First thing to do is to make sure that you are running with the same input parameters as GASC. Have you checked that?

[zalzali27]

That's right @orso82 , an improved iteration is attached here which was obtained by adjusting the thickness of the gap, OH, and TF in dd.build to match those of GASC, but there is no agreement yet. The solid_mechanics_GASC.pdf doesn't have all the input parameters, so I'll check with @daveweisberg

I've also plotted the three components (radial, hoops, vonmises) for four different cases of varying the OH-gap to see how the stress scale with that:

[daveweisberg]

@zalzali27 Based on these plots, it looks like there is a least one error in the FUSE code. Given zero axial stress and no voids, the bucked solution should have a continuous stress profile across the interface between TF and CS. The fact that you're getting discontinuous jumps in both the radial and hoop stress profiles means that the solver has a bug somewhere.

[daveweisberg]

@zalzali27 Ok, I've spent some time making coil stress plots with corresponding documentation of inputs and outputs. They all use the ITER case for benchmarking. These should cover 3 main configurations as well as 2 benchmarking configurations and 2 alternate configurations:

Main configurations

1. Freestanding CS-TF with voids and axial stress
2. Bucked CS-TF with voids and axial stress
3. Bucked plug-CS-TF with voids and axial stress

Benchmarking configurations

4. Freestanding CS-TF without voids and no axial stress
5. Bucked CS-TF without voids and no axial stress
6. Bucked plug-CS-TF without voids and no axial stress

Alternate configurations

7. Bucked CS-TF with voids and axial stress (no slip)
8. Bucked plug-CS-TF with voids and axial stress (no slip)

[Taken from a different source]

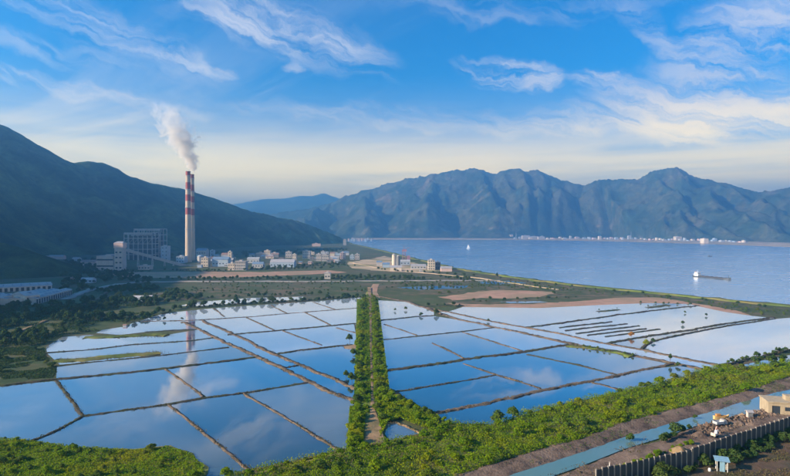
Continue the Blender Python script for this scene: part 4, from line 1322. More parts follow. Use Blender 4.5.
def building(name, label, cat, base, w, d, h, rz=0.0, wall='white_wall', roof='grey_roof', style='flat', nx=0, ny=0, group=None, band=False, door=False, sideny=0, oh=0.4):
    """w along local x (front faces -y), d deep, h to the eaves"""
    o = empty(name, base, rz)
    tag(o, label, cat, group)
    mb = MB()
    if style == 'gable':
        rise = min(w, d) * 0.24
        vs = [(-w / 2, 0, -0.5), (w / 2, 0, -0.5), (w / 2, d, -0.5), (-w / 2, d, -0.5), (-w / 2, 0, h), (w / 2, 0, h), (w / 2, d, h), (-w / 2, d, h), (-w / 2, d / 2, h + rise), (w / 2, d / 2, h + rise)]
        mb.add(vs, [(3, 2, 1, 0), (0, 1, 5, 4), (2, 3, 7, 6), (1, 2, 6, 9, 5), (3, 0, 4, 8, 7), (4, 5, 9, 8), (7, 8, 9, 6)])
        mb.build('wall', M[wall], o)
        r = MB()
        s = rise / (d / 2)
        for sg in (-1, 1):
            e = d / 2 + sg * (d / 2 + oh)
            ez = h - s * oh
            t = 0.25
            x0, x1 = -w / 2 - oh, w / 2 + oh
            vs = [(x0, e, ez + 0.03), (x1, e, ez + 0.03), (x1, d / 2, h + rise + 0.03), (x0, d / 2, h + rise + 0.03),
                  (x0, e, ez + t), (x1, e, ez + t), (x1, d / 2, h + rise + t), (x0, d / 2, h + rise + t)]
            fs = [(3, 2, 1, 0), (4, 5, 6, 7), (0, 1, 5, 4), (1, 2, 6, 5), (2, 3, 7, 6), (3, 0, 4, 7)]
            r.add(vs, fs if sg < 0 else [tuple(reversed(f)) for f in fs])
        r.build('roof', M[roof], o)
    else:
        mb.box(-w / 2, w / 2, 0, d, -0.5, h)
        mb.build('wall', M[wall], o)
        r = MB().box(-w / 2 - oh, w / 2 + oh, -oh, d + oh, h + 0.003, h + 0.4)
        r.build('roof', M[roof], o)
        if h > 7 and w > 8:
            q = MB().box(-w * 0.18, w * 0.12, d * 0.3, d * 0.7, h + 0.4, h + 2.6)
            q.build('roof_room', M[wall], o)
    if band:
        for k in range(ny):
            z = h * (k + 0.55) / (ny + 0.25)
            MB().box(-w / 2 + 0.6, w / 2 - 0.6, -0.06, 0.05, z, z + h * 0.10).build('window_band', M['window_dark'], o)
    elif nx and ny:
        sh = h / ny
        ww, wh = min(w / nx * 0.5, 3.0), min(sh * 0.45, 2.2)
        key = (round(ww, 2), round(wh, 2))
        if key not in WIN_CACHE:
            WIN_CACHE[key] = window_mesh(*key)
        for i in range(nx):
            for k in range(ny):
                link('window', WIN_CACHE[key], o, (-w / 2 + w * (i + 0.5) / nx, 0, sh * (k + 0.35)))
        for k in range(ny):
            for j in range(max(1, int(nx * d / w * 0.6))):
                nj = max(1, int(nx * d / w * 0.6))
                link('window', WIN_CACHE[key], o, (-w / 2, d * (j + 0.5) / nj, sh * (k + 0.35)), -math.pi / 2)
    if door:
        MB().box(-0.9, 0.9, -0.08, 0.05, 0, 2.4).build('door', M['dark_wall'], o)
    return o


def px_building(name, label, cat, x0, x1, ytop, ybase, depth, **kw):
    """a building whose front spans the given photo pixels"""
    a, b = at(x0, ybase), at(x1, ybase)
    c = (a + b) / 2
    hgt = (ybase - ytop) / F * c.y
    return building(name, label, cat, c, (b - a).length, depth, hgt, **kw)


# --- chimneys
def chimney(label, px, Y, H, r0, r1, phase):
    c = at_d(px, 230, Y)
    o = empty('chimney', (c.x, Y, 0))
    tag(o, label, 'chimney', None)
    def rad(z):
        return r0 + (r1 - r0) * (z / H) ** 0.85
    edges = [1.0, 0.95, 0.88, 0.805, 0.745, 0.675, 0.60, 0.525]
    zb = edges[-1] * H
    MB().lathe([(rad(0) * 1.06, -1), (rad(0) * 1.02, 3), (rad(zb * 0.5), zb * 0.5), (rad(zb), zb)], 32, cap=False).build('shaft', M['stack_white'], o, True)
    for k in range(len(edges) - 1):
        z0, z1 = H * edges[k + 1], H * edges[k]
        MB().lathe([(rad(z0), z0), (rad(z1), z1)], 32, cap=False).build('band', M['stack_red' if k % 2 == 0 else 'stack_white'], o, True)
    MB().lathe([(r1 * 0.86, H - 6), (r1 * 0.86, H + 0.6), (r1 * 1.04, H + 0.6), (r1 * 1.04, H - 0.1), (r1 * 0.99, H - 0.1)], 32, cap=False).build('rim', M['dark_steel'], o)
    for z in (H * 0.36, H * 0.6, H * 0.8, H * 0.95):
        r = rad(z)
        p = MB().lathe([(r * 0.98, z), (r + 1.3, z), (r + 1.3, z + 0.25), (r * 0.98, z + 0.25)], 28, cap=False)
        p.lathe([(r + 1.26, z + 0.25), (r + 1.3, z + 0.25), (r + 1.3, z + 1.3), (r + 1.26, z + 1.3)], 28, cap=False)
        p.build('gallery', M['steel'], o)
    lad = MB().bar((-rad(0) - 0.5, 0, 0), (-rad(H) - 0.5, 0, H), 0.6, 0.3)
    lad.build('ladder', M['steel'], o)
    return o, Vector((c.x, Y, H))


ch1, top1 = chimney('nearer left red and white banded chimney of the power station', 188.4, 1335, 226, 7.9, 5.7, 0)
ch2, top2 = chimney('farther right red and white banded chimney half hidden by its twin', 192.2, 1405, 226, 7.7, 5.4, 0)

# --- smoke plume
def smoke():
    Hs = 205.0
    n, seg = 40, 20
    vs, fs = [], []
    def axis(z):
        t = max(0.0, z) / 150.0
        return -64.0 * t ** 1.25
    def rad(z):
        t = z / Hs
        return 7 + 52 * min(1, max(0, t) / 0.45) ** 0.8
    for i in range(n + 1):
        z = -1.0 + (Hs + 1) * i / n
        for j in range(seg):
            a = 2 * math.pi * j / seg
            vs.append((axis(z) + rad(z) * math.cos(a) + 2.5, rad(z) * math.sin(a) + 25, z))
    for i in range(n):
        for j in range(seg):
            k = (j + 1) % seg
            fs.append((i * seg + j, i * seg + k, (i + 1) * seg + k, (i + 1) * seg + j))
    fs.append(tuple(reversed(range(seg))))
    fs.append(tuple(n * seg + j for j in range(seg)))
    m = bpy.data.materials.new('smoke')
    m.use_nodes = True
    m.node_tree.nodes.clear()
    T = NT(m.node_tree)
    out = T.new('ShaderNodeOutputMaterial')
    pv = T.new('ShaderNodeVolumePrincipled')
    pv.inputs['Color'].default_value = (1.0, 0.99, 0.985, 1)
    pv.inputs['Anisotropy'].default_value = 0.2
    tc = T.new('ShaderNodeTexCoord')
    x, y, z = T.sep(tc.outputs['Object'])
    zc = T.math('MAXIMUM', z, 0.0)
    warp = T.new('ShaderNodeTexNoise')
    T.l.new(tc.outputs['Object'], warp.inputs['Vector'])
    warp.inputs['Scale'].default_value = 0.035
    warp.inputs['Detail'].default_value = 2.0
    wx, wy, wz = T.sep(warp.outputs['Color'])
    grow = T.math('MULTIPLY', zc, 0.42)
    ax = T.math('MULTIPLY', T.math('POWER', T.math('DIVIDE', zc, 150.0), 1.25), -64.0)
    dx = T.math('ADD', T.math('SUBTRACT', T.math('SUBTRACT', x, ax), 2.5), T.math('MULTIPLY', T.math('SUBTRACT', wx, 0.5), grow))
    dy = T.math('ADD', T.math('SUBTRACT', y, 25.0), T.math('MULTIPLY', T.math('SUBTRACT', wy, 0.5), grow))
    rr = T.math('MULTIPLY_ADD', T.math('POWER', T.math('MINIMUM', T.math('DIVIDE', zc, 90.0), 1.0), 0.8), 36.0, 5.0)
    rn = T.math('DIVIDE', T.math('SQRT', T.math('MULTIPLY_ADD', dx, dx, T.math('MULTIPLY', T.math('MULTIPLY', dy, dy), 0.8))), rr)
    puff = T.noise(T.xyz(x, y, z), 0.042, 6.0, 0.62, 0.5)
    d = T.math('SUBTRACT', T.math('ADD', T.math('MULTIPLY', T.math('SUBTRACT', puff, 0.5), 4.4), 0.78), rn)
    d = T.smooth(d, 0.0, 0.32)
    fade = T.math('MULTIPLY', T.smooth(z, 105.0, 190.0, 1.0, 0.0), T.smooth(z, 0.0, 3.0))
    thin = T.smooth(z, 0.0, 130.0, 0.10, 0.028)
    T.l.new(T.math('MULTIPLY', T.math('MULTIPLY', d, fade), thin), pv.inputs['Density'])
    T.l.new(pv.outputs[0], out.inputs['Volume'])
    me = mesh_from('smoke', vs, fs, [m])
    o = link('smoke', me, None, (top1.x, top1.y, 226.8))
    tag(o, 'pale smoke plume drifting left from the two chimneys', 'smoke', None, 'stuff')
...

These should contain all the input parameters you would need to replicate the results. Let me know if you need more information!

ITER_buck_CS_TF_novoid_noSz.pdf ITER_buck_CS_TF_yesvoid_yesSz_noslip.pdf ITER_buck_CS_TF_yesvoid_yesSz.pdf ITER_buck_PL_CS_TF_novoid_noSz.pdf ITER_buck_PL_CS_TF_yesvoid_yesSz_noslip.pdf ITER_buck_PL_CS_TF_yesvoid_yesSz.pdf ITER_free_CS_TF_novoid_noSz.pdf ITER_free_CS_TF_yesvoid_yesSz.pdf

[daveweisberg]

@zalzali27 One more clarification I should probably make. The axial stress listed in the input parameters is not the actual value input into the model, rather it is an output (sorry for the confusion). This output is found by scaling the input axial stress by the void fraction coefficient (and additionally by doing the area-weighted average of the CS and TF axial stresses, in the case of the "no-slip" bucked configuration). The real input axial stresses to the model are -50.92MPa for the CS coil and 141.06MPa for the TF coil. This is the same across all configurations, since the source of axial stress is almost completely decoupled from the hoop and radial stress mechanisms.